Why does executive function matter so much for mothering? To take care of a baby’s needs, mom needs to be able to juggle tasks, to prioritize on the fly, rapidly, repeatedly and without a lot of downtime. She must determine where to put that dish she carrying to rush over to stop baby from crawling down the stairs. She must decide whether to drop the laundry to prevent her child from rubbing carrot puree into his hair one more time. She must ponder: Should I stop mopping up this spill to help my wailing toddler retrieve a toy that is out of reach? Can my brain manage that decision along with five others I will have to make in the next 10 minutes? And after I help my child, can I remember what I was doing before she needed my assistance?

Mothering tests your attention span, ability to plan, prioritize, organize and reason as much as does a day at the office. And if you are a good planner, you can cope better when interacting with your child. “It makes sense, given the demands of motherhood, that it would depend on executive function,” Gonzalez says. “But nobody had looked at it [until now].”

Interestingly, working memory is related to impulse control, and a person’s ability to reassess a situation so as to respond less negatively toward it. A mother’s working memory capacity can influence how emotionally she reacts to her child’s behavior. In a study published last year, psychologist Kirby Deater-Deckard at Virginia Polytechnic Institute and his colleagues show that women with poorer working memories react more negatively to difficult behavior by a child than do women who score higher on working memory tests. Women with more minimal working memory capacity find controlling their feelings difficult in the face of such challenges, a fact that may result in more frequent mistreatment of the child.
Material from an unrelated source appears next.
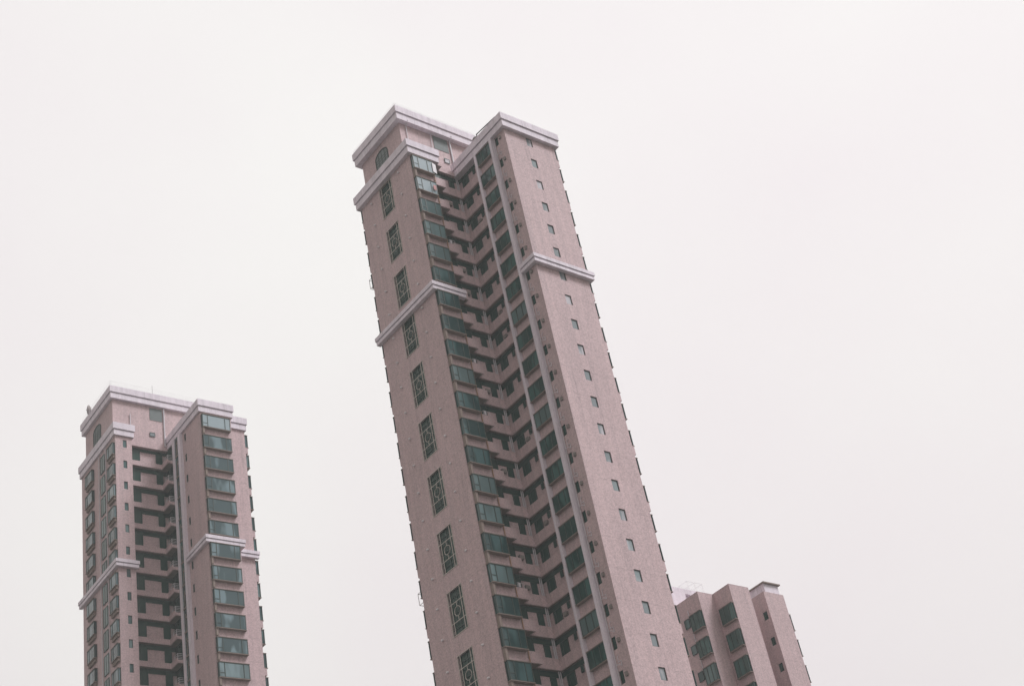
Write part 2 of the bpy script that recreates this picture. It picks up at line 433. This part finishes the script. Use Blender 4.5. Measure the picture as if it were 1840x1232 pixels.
    for x, z0, z1, rr in ((6.88, 105.3, 110.9, .09), (1.30, 106.4, 110.8, .05), (4.42, 106.4, 110.8, .04)):
        p = MB(); p.path([(x, 1.2, z0), (x, 1.2, z1 - .4), (x, .75, z1)], rr); p.build('drain_pipe', 'pipe', root)
    p = MB(); p.box(6.95, 7.5, .7, 1.3, 106.4, 107.2); p.build('duct', 'trim', root)
    # small toilet pipes with branches on the flank, and air conditioners
    q = MB()
    q.path([(bu - .10, -5.84, .75), (bu - .22, -5.95, .93), (bu - .22, -6.25, .93), (bu - .06, -6.42, .78), (bu - .06, -6.42, 1.2), (bu - .06, -6.1, 1.2)], .03)
    q.path([(bu - .06, -6.1, 1.2), (bu - .06, -6.1, 1.65), (bu - .06, -6.3, 1.75)], .028)
    repeat(q.build('branch_pipe', 'pipe', root), zk)
    a = MB(); FB.box(a, 6.56, 6.82, 0, .17, -.22, .12)
    a.tube((bu - .18, -6.69, -.05), (bu - .16, -6.69, -.05), .11, 12)
    for o in repeat(a.build('air_conditioner', 'ac', root), zk[:]): pass
    # a few wall units and washing lines inside the recess, different on every floor
    a = MB(); a.box(4.62, 5.12, RV - .28, RV - .01, -.75, -.38); a.tube((4.87, RV - .29, -.56), (4.87, RV - .27, -.56), .15, 12)
    repeat(a.build('air_conditioner', 'ac', root), [zk[i] for i in (1, 4, 5, 9, 12, 15, 16)])
    a = MB(); a.box(RU - .27, RU - .01, -1.28, -.86, -.95, -.6)
    repeat(a.build('air_conditioner', 'ac', root), [zk[i] for i in (2, 6, 7, 11, 14, 17)])
    a = MB(); a.path([(3.1, .05, -1.2), (3.1, .05, -.75), (3.8, .05, -.75), (3.8, .05, -1.2)], .02); a.box(3.2, 3.45, .04, .06, -1.15, -.76)
    repeat(a.build('clothes_rail', 'pipe', root), [zk[i] for i in (3, 8, 10, 16)])
    # round vent caps on the left face
    for s, dz, nm in ((7.2, -.15, 'vent_cap'), (2.1, -.05, 'vent_cap')):
        v = MB(); v.tube(FA.pt(s, 0, 0), FA.pt(s, .16, -.05), .10, 10); v.tube(FA.pt(s, .1, -.02), FA.pt(s, .2, -.12), .07, 8)
        repeat(v.build(nm, 'white', root, (0, 0, 0)), [z + dz for z in zk])
    # ladder-like grille windows
    g = MB()
    s0, s1, hh = 3.52, 5.72, 2.05
    for s in (s0 + .03, s1 - .03): FA.box(g, s - .03, s + .03, -.02, .05, -hh, hh)
    for s in (s0 + .36, s1 - .40): FA.box(g, s - .03, s + .03, 0, .045, -hh, hh)
    for z in (-.92, .80): FA.box(g, s0 + .06, s1 - .06, 0, .04, z - .03, z + .03)
    for z in (-hh + .03, hh - .03): FA.box(g, s0 + .06, s1 - .06, -.01, .04, z - .03, z + .03)
    cx, cz, rr = (s0 + s1) / 2 - .02, -.06, .43
    for i in range(18):
        a0, a1 = 2 * math.pi * i / 18, 2 * math.pi * (i + 1) / 18
        g.tube(FA.pt(cx + rr * math.cos(a0), .02, cz + rr * math.sin(a0)), FA.pt(cx + rr * math.cos(a1), .02, cz + rr * math.sin(a1)), .032, 6)
    g.tube(FA.pt(cx, .02, cz + rr), FA.pt(cx, .02, .80), .028, 6); g.tube(FA.pt(cx, .02, cz - rr), FA.pt(cx, .02, -.92), .028, 6)
    go_ = g.build('grille_window', 'grille', root)
    gg = MB(); FA.box(gg, s0 - .02, s1 + .02, -.26, -.20, -hh - .02, hh + .02); gg.build('glass', 'dark', go_)
    bb = MB()
    for z in (-1.4, -.02, 1.4): FA.box(bb, s0, s1, -.2, -.14, z - .04, z + .04)
    FA.box(bb, cx - .04, cx + .04, -.2, -.145, -hh, hh)
    bb.build('frame', 'frame', go_)
    repeat(go_, [Z0 - H * (2 * j + .5) - .07 for j in range(11)])
    # penthouse openings
    FP = Face((.5, 0), (0, 1), (-1, 0)); FQ = Face((0, 1.32), (1, 0), (0, -1))
    arched_window(root, FP, 3.85, 6.05, 106.42, 109.05)
    def louvre(x0, x1, z0, z1):
        l = MB(); n = int((z1 - z0) / .14)
        for i in range(n):
            z = z0 + .14 * i; FQ.box(l, x0, x1, .0, .05, z, z + .09)
        FQ.box(l, x0, x1, 0, .02, z0, z1)
        l.build('louvre', 'louvre', root)
    louvre(4.75, 6.6, 108.75, 110.6); 
    flat_window(root, FQ, 5.75, 6.4, 107.1, 107.7, -.06, [0], 'penthouse_window', 'pale')
    railing(root, [(-.05, 8.9), (-.05, .8), (13.1, .8)], 112.38, .38, r=.014)
    # things on the lower roof
    t = MB(); t.path([(bu - .30, -3.75, 106.38), (bu - .30, -3.75, 106.95), (bu - .30, -6.9, 106.62), (bu - .30, -6.9, 106.38)], .06, 8)
    t.build('roof_railing', 'dkmetal', root)
    return root

MT = main_tower()

# ================================================================== LEFT TOWER
def left_tower():
    Z0 = 101.928; K = 19; zk = [Z0 - H * k for k in range(K)]
    bu, bv, vA = 7.34, 7.75, 10.39
    u1, u2, vB2 = 11.38, 14.16, -5.75
    root = empty('apartment_tower', (-48.805, 146.23, 0), .7271,
        'leftmost pink apartment tower, with wide green bay windows and a dish on its roof', 'tower block')
    zt, zb = 104.97, 103.27
    c = .30
    RV, RU, SV = 1.55, 7.25, 1.0
    w = MB()
    w.panel((0, vA), (0, 0), 0, zb)
    w.panel((0, 0), (2.1, 0), 0, zb, [(.97, 1.45, z - .18, z + .87, .15) for z in zk])
    w.panel((2.1, 0), (2.1, RV), 0, zb)
    w.panel((2.1, RV), (RU, RV), 0, 103.3)
    w.panel((RU, RV), (RU, -.70), 0, 103.3)
    w.panel((bu, -2.15), (bu, -bv), 0, zb, [(1.17, 1.65, z - .18, z + .87, .15) for z in zk])
    w.panel((bu, -bv), (u1, -bv), 0, zb)
    w.panel((u1, -bv), (u1, vB2), 0, zb); w.panel((u1, vB2), (u2, vB2), 0, zb); w.panel((u2, vB2), (u2, 5), 0, zb)
    w.panel((u2, 5), (8.5, 5), 0, zb); w.panel((8.5, 5), (8.5, vA), 0, zb); w.panel((8.5, vA), (0, vA), 0, zb)
    w.box(.25, 12.6, 1.12, 9.6, 103.5, 109.3)
    w.box(2.12, RU + .1, SV, RV + .2, 103.0, 103.5)
    w.build('wall', 'wall', root)
    cornice(root, [(0, 2.1, 0, vA, 1, 1, 1, 1)], zt, 104.05, zb, c + .03)
    cornice(root, [(bu, u1, -bv, 1.2, 1, 1, 1, 0)], zt - .004, 104.05, zb - .003, c + .03)
    cornice(root, [(u1 + .35, u2, vB2, 1.2, 0, 1, 1, 0)], zt - .008, 104.05, zb - .006, c + .03)
    cornice(root, [(.25, 12.6, 1.12, 9.7, 1, 1, 1, 1)], 111.0, 110.1, 109.3, .48)
    c_ = MB()
    for cc, a, b in ((.46, 85.95, 86.37), (.28, 85.87, 85.95), (.38, 85.5, 85.87)):
        c_.box(-cc, .02, -cc, vA + cc, a, b); c_.box(.02, 1.95 + cc, -cc, .02, a, b)
    c_.build('string_course', 'trim', root)
    c_ = MB()
    for cc, a, b in ((.46, 85.95, 86.37), (.28, 85.87, 85.95), (.38, 85.5, 85.87)):
        c_.box(bu - cc, bu + .02, -bv - cc, -3.0, a, b); c_.box(bu + .02, u1 + cc, -bv - cc, -bv + .02, a, b)
        c_.box(u1 + .02, u1 + cc, -bv + .02, vB2 - cc, a, b); c_.box(u1 + .02, u2 + cc, vB2 - cc, vB2 + .02, a, b)
    c_.build('string_course', 'trim', root)
    r = MB(); r.box(bu + .2, u1 - .2, -bv + .2, 5, 104.98, 105.1); r.build('roof', 'soffit', root)
    # pilasters framing the dark slot
    q = MB(); q.box(6.95, RU + .3, -.70, -1.30, 0, 103.26); q.build('pilaster', 'trim', root)
    q = MB(); q.box(6.95, bu + .1, -2.25, -2.85, 0, 103.26); q.build('pilaster', 'trim', root)
    s = MB(); s.panel((7.06, -1.30), (7.06, -2.25), 0, 103.3); s.build('slot_wall', 'stripglass', root)
    # slot ledges
    s = MB(); s.box(6.99, 7.07, -1.34, -2.0, -1.4, -1.2); s.box(7.0, 7.05, -1.72, -1.80, -1.2, .9); s.box(6.99, 7.07, -1.8, -2.2, .3, .45)
    repeat(s.build('slot_ledge', 'soffit', root), zk)

    FA = Face((0, 0), (0, 1), (-1, 0)); FR = Face((0, 0), (1, 0), (0, -1))
    FB = Face((bu, 0), (0, -1), (-1, 0)); FBR = Face((0, -bv), (1, 0), (0, -1))
    bay(root, FBR, bu + .14, 11.08, -.90, .98, .38, zk, mull=(8.1, 10.35), name='bay_window', bracket=.85, hbar=(7.55, 8.1, -.35), glass='bayglass', bright=(0,))
    FX = Face((u2, vB2), (0, 1), (1, 0)); FY = Face((0, vA), (1, 0), (0, 1))
    bay(root, FX, .22, 2.2, -.9, .95, .5, zk, mull=(.9,), name='side_bay_window', bracket=False)
    bay(root, FY, .3, 2.2, -.9, .95, .42, zk, mull=(.9,), name='side_bay_window', bracket=False)
    sp = MB(); FX.box(sp, .2, 2.2, 0, .42, -1.75, -.92)
    repeat(sp.build('spandrel', 'wall', root), zk[::2])
    # left face: two columns of bays and a narrow strip between
    bay(root, FA, .06, 1.85, -1.35, .35, .34, zk, mull=(1.3,), name='front_bay_window', bracket=False, apron=.4, glass='bayglass')
    bay(root, FA, 6.5, 8.6, -1.35, .35, .34, zk, mull=(8.0,), name='front_bay_window', bracket=False, apron=.4, glass='bayglass')
    flat_window(root, FA, 3.1, 4.4, -1.75, .6, -.06, zk, 'stair_window', 'stripglass', mull=(3.8,))
    p = MB(); p.tube((-.12, 2.72, 0), (-.12, 2.72, 103), .05); p.build('drain_pipe', 'pipe', root)
    p = MB(); p.tube((-.12, 4.75, 0), (-.12, 4.75, 103), .05); p.build('drain_pipe', 'pipe', root)
    flat_window(root, FR, .97, 1.45, -.18, .87, .11, zk, 'small_window', 'glass', t=.045)
    flat_window(root, FB, 3.32, 3.80, -.18, .87, .11, zk, 'small_window', 'dark', t=.045)
    FRV = Face((0, RV), (1, 0), (0, -1)); FRU = Face((RU, 0), (0, -1), (-1, 0))
    flat_window(root, FRV, 2.15, 3.75, -1.6, 1.12, -.06, zk, 'balcony_door', 'dark', mull=(2.95,))
    flat_window(root, FRV, 5.8, 6.65, -1.4, 1.1, -.06, zk, 'balcony_window', 'dark')
    flat_window(root, FRU, -1.7, .3, -1.4, 1.1, -.06, zk, 'recess_window', 'dark', mull=(-.7,))
    b = MB()
    b.box(2.12, 6.43, SV, SV + .13, -1.68, -1.02)
    b.box(6.30, 6.43, -.55, SV, -1.68, -1.02)
    b.box(6.30, 6.94, -.68, -.55, -1.68, -1.3)
    h = MB(); y = RV - .07; h.box(2.13, RU - .04, y, y + .04, .66, 1.215); h.box(RU - .08, RU - .04, -.5, y, .66, 1.215)  # dark strip below the slab above
    repeat(h.build('dark_strip', 'dark', root), zk)
    o = b.build('balcony_parapet', 'wall', root)
    sb = MB(); sb.box(2.12, 6.43, SV + .13, RV - .02, -1.675, -1.5); sb.box(6.43, RU - .02, -.55, RV - .02, -1.675, -1.5); sb.build('floor_slab', 'soffit', o)
    rl = MB()
    for z in (-1.15, -.95, -.75, -.55): rl.tube((6.36, -.62, z), (6.93, -.62, z), .028, 6)
    for z in (-.8, -.55): rl.tube((6.36, -.62, z), (6.36, .2, z), .028, 6)
    rl.tube((6.36, .2, -1.02), (6.36, .2, -.55), .028, 6); rl.tube((6.36, -.62, -1.3), (6.36, -.62, -.55), .03, 6)
    rl.build('railing', 'pipe', o)
    repeat(o, zk)
    # penthouse
    FP = Face((.25, 0), (0, 1), (-1, 0)); FQ = Face((0, 1.12), (1, 0), (0, -1))
    arched_window(root, FP, 4.75, 7.0, 105.2, 107.6)
    l = MB(); FQ.box(l, 5.05, 6.7, 0, .02, 107.3, 109.1)
    for i in range(12): FQ.box(l, 5.05, 6.7, 0.02, .05, 107.3 + .15 * i, 107.4 + .15 * i)
    l.build('louvre', 'louvre', root)
    flat_window(root, FQ, 4.95, 5.65, 104.85, 105.4, -.06, [0], 'penthouse_window', 'pale')
    for x, z0, z1, rr in ((6.88, 103.6, 109.4, .09), (2.45, 105.0, 107.5, .06)):
        p = MB(); p.tube((x, 1.0, z0), (x, 1.0, z1), rr); p.build('drain_pipe', 'pipe', root)
    railing(root, [(-.1, 9.8), (-.1, .75), (12.9, .75)], 110.98, .7, r=.010)
    return root
LT = left_tower()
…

All of this data helps explain why teenage moms have such a hard time. The prefrontal cortex is not fully developed even by age 20, so teens cannot react flexibly and make quick decisions as well as an older mom can. As a result, they are less responsive to their babies. They are also more impulsive. Working memory, less developed in teens, also helps control emotions. And, in fact, a new study by the Toronto team confirms that poor executive function in young moms makes it difficult for them to mother effectively. In their investigation, teenage moms performed abysmally on tests of working memory, cognitive flexibility and impulsivity compared to older moms--and were also a lot less sensitive to their babies. In fact, the worse a teen mom did on the cognitive challenges, the lower she scored on the maternal sensitivity scale.

What’s the lesson here? It is not to label anybody an unfit mother or to further stratify women over who does this difficult job the best. As I see it, brain science helps explain, and justify, the frustration inherent in being a mother, no matter who you are. So if mundane tasks such as making a meal or running an errand seem like solving a Rubik’s cube when children are involved, we can say “It’s okay.” In fact, scientists who study motherhood and the brain say that given how complex parenting is, it is amazing that most humans manage it at all. For mothers who are depressed or economically disadvantaged, motherhood presents an especially difficult challenge, Gonzalez says.

In the end, all this hard work may pay off, though—and not just for the child. Giving your prefrontal cortex a workout is likely to make it stronger. “I would wager that you would get better at these executive skills,” says Fleming, “at least in learning what to attend to, what is safe to ignore—and how to most efficiently to multi-task when looking after multiple children.” Although this conclusion is just a reasonable guess—nobody has bothered to prove it yet—it casts doubt on a complaint I’ve heard from many mothers that their babies have depleted their brainpower. The opposite may be closer to the truth.

The ability to show love for your child and care for him or her is not only a matter of will or spirit. It also requires finesse. Now, when I see a mom react poorly to her child’s antics (something I would never do, of course), I will just blame her working memory. And when I find a mother who can remain calm amid chaos, I will marvel at her cognitive flexibility, intellect and maybe also that vague concept we call willpower.